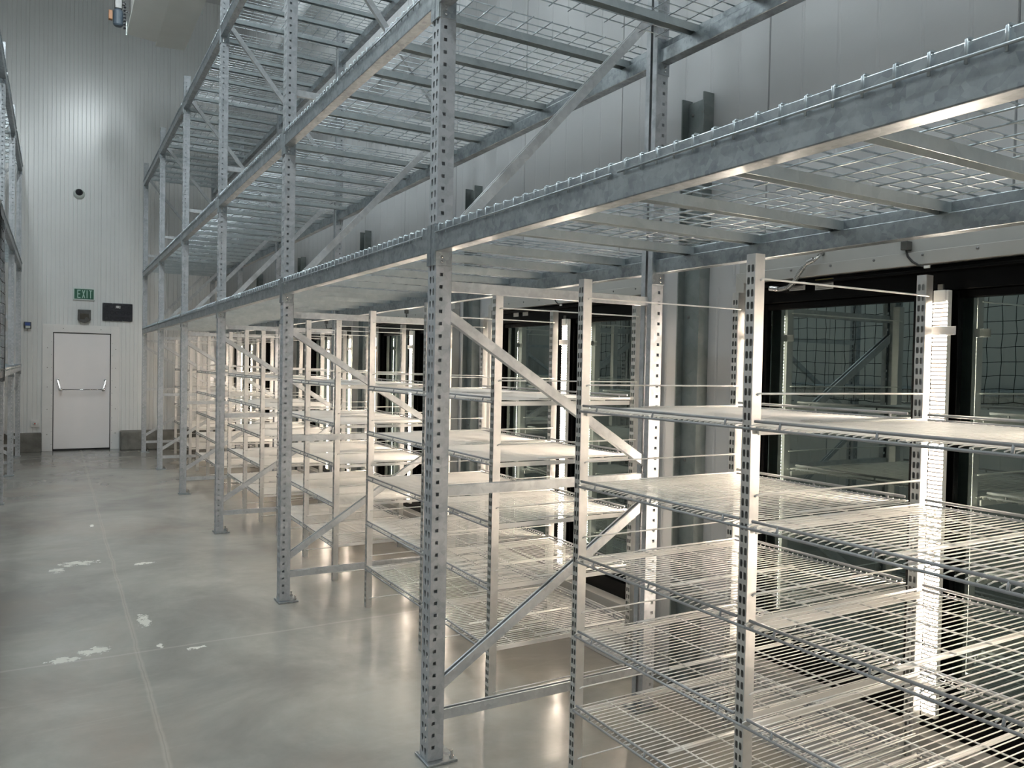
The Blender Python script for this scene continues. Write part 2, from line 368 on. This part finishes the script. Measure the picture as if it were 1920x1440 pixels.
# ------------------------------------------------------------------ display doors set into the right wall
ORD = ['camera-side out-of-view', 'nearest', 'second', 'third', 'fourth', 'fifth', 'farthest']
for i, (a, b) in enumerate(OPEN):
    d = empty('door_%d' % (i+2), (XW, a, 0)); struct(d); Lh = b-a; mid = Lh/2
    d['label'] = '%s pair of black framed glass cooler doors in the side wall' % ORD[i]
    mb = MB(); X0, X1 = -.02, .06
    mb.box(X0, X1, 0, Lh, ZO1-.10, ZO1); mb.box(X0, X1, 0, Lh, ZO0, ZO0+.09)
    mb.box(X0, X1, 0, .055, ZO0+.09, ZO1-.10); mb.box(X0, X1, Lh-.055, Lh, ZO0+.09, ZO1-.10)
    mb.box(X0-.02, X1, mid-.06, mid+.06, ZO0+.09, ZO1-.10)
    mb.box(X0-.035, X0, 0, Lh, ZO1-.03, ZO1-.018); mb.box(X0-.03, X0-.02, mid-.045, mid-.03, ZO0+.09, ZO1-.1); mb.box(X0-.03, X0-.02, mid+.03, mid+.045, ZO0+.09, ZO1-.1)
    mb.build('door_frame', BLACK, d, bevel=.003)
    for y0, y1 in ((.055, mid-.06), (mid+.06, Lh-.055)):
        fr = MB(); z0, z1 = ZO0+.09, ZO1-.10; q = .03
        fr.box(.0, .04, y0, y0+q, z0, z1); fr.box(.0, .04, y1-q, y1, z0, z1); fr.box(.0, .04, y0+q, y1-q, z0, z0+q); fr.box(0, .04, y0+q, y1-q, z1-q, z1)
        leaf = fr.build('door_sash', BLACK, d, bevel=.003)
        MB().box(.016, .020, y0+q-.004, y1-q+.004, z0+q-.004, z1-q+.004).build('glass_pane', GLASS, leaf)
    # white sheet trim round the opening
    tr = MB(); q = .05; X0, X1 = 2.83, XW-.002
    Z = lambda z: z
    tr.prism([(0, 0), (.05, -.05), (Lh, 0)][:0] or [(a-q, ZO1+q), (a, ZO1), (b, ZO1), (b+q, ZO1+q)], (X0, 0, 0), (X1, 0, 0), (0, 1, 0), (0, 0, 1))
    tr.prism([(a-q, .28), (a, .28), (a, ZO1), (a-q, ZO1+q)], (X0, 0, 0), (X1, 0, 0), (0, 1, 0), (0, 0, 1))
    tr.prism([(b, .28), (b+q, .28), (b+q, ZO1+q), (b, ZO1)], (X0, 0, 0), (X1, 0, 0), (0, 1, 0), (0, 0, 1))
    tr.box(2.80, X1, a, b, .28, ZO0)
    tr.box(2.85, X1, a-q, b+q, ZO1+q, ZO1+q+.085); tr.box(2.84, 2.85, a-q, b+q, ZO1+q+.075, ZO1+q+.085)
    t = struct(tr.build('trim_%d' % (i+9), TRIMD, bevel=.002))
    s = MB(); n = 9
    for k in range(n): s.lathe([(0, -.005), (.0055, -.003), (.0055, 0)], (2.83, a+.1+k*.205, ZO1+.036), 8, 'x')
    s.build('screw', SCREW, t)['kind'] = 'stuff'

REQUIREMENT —
Write the full listing out again with every line unchanged, but include no pictures.

SOLUTION FOR THIS EXERCISE —
The Blender Python script for this scene continues. Write part 2, from line 368 on. This part finishes the script. Measure the picture as if it were 1920x1440 pixels.
# ------------------------------------------------------------------ display doors set into the right wall
ORD = ['camera-side out-of-view', 'nearest', 'second', 'third', 'fourth', 'fifth', 'farthest']
for i, (a, b) in enumerate(OPEN):
    d = empty('door_%d' % (i+2), (XW, a, 0)); struct(d); Lh = b-a; mid = Lh/2
    d['label'] = '%s pair of black framed glass cooler doors in the side wall' % ORD[i]
    mb = MB(); X0, X1 = -.02, .06
    mb.box(X0, X1, 0, Lh, ZO1-.10, ZO1); mb.box(X0, X1, 0, Lh, ZO0, ZO0+.09)
    mb.box(X0, X1, 0, .055, ZO0+.09, ZO1-.10); mb.box(X0, X1, Lh-.055, Lh, ZO0+.09, ZO1-.10)
    mb.box(X0-.02, X1, mid-.06, mid+.06, ZO0+.09, ZO1-.10)
    mb.box(X0-.035, X0, 0, Lh, ZO1-.03, ZO1-.018); mb.box(X0-.03, X0-.02, mid-.045, mid-.03, ZO0+.09, ZO1-.1); mb.box(X0-.03, X0-.02, mid+.03, mid+.045, ZO0+.09, ZO1-.1)
    mb.build('door_frame', BLACK, d, bevel=.003)
    for y0, y1 in ((.055, mid-.06), (mid+.06, Lh-.055)):
        fr = MB(); z0, z1 = ZO0+.09, ZO1-.10; q = .03
        fr.box(.0, .04, y0, y0+q, z0, z1); fr.box(.0, .04, y1-q, y1, z0, z1); fr.box(.0, .04, y0+q, y1-q, z0, z0+q); fr.box(0, .04, y0+q, y1-q, z1-q, z1)
        leaf = fr.build('door_sash', BLACK, d, bevel=.003)
        MB().box(.016, .020, y0+q-.004, y1-q+.004, z0+q-.004, z1-q+.004).build('glass_pane', GLASS, leaf)
    # white sheet trim round the opening
    tr = MB(); q = .05; X0, X1 = 2.83, XW-.002
    Z = lambda z: z
    tr.prism([(0, 0), (.05, -.05), (Lh, 0)][:0] or [(a-q, ZO1+q), (a, ZO1), (b, ZO1), (b+q, ZO1+q)], (X0, 0, 0), (X1, 0, 0), (0, 1, 0), (0, 0, 1))
    tr.prism([(a-q, .28), (a, .28), (a, ZO1), (a-q, ZO1+q)], (X0, 0, 0), (X1, 0, 0), (0, 1, 0), (0, 0, 1))
    tr.prism([(b, .28), (b+q, .28), (b+q, ZO1+q), (b, ZO1)], (X0, 0, 0), (X1, 0, 0), (0, 1, 0), (0, 0, 1))
    tr.box(2.80, X1, a, b, .28, ZO0)
    tr.box(2.85, X1, a-q, b+q, ZO1+q, ZO1+q+.085); tr.box(2.84, 2.85, a-q, b+q, ZO1+q+.075, ZO1+q+.085)
    t = struct(tr.build('trim_%d' % (i+9), TRIMD, bevel=.002))
    s = MB(); n = 9
    for k in range(n): s.lathe([(0, -.005), (.0055, -.003), (.0055, 0)], (2.83, a+.1+k*.205, ZO1+.036), 8, 'x')
    s.build('screw', SCREW, t)['kind'] = 'stuff'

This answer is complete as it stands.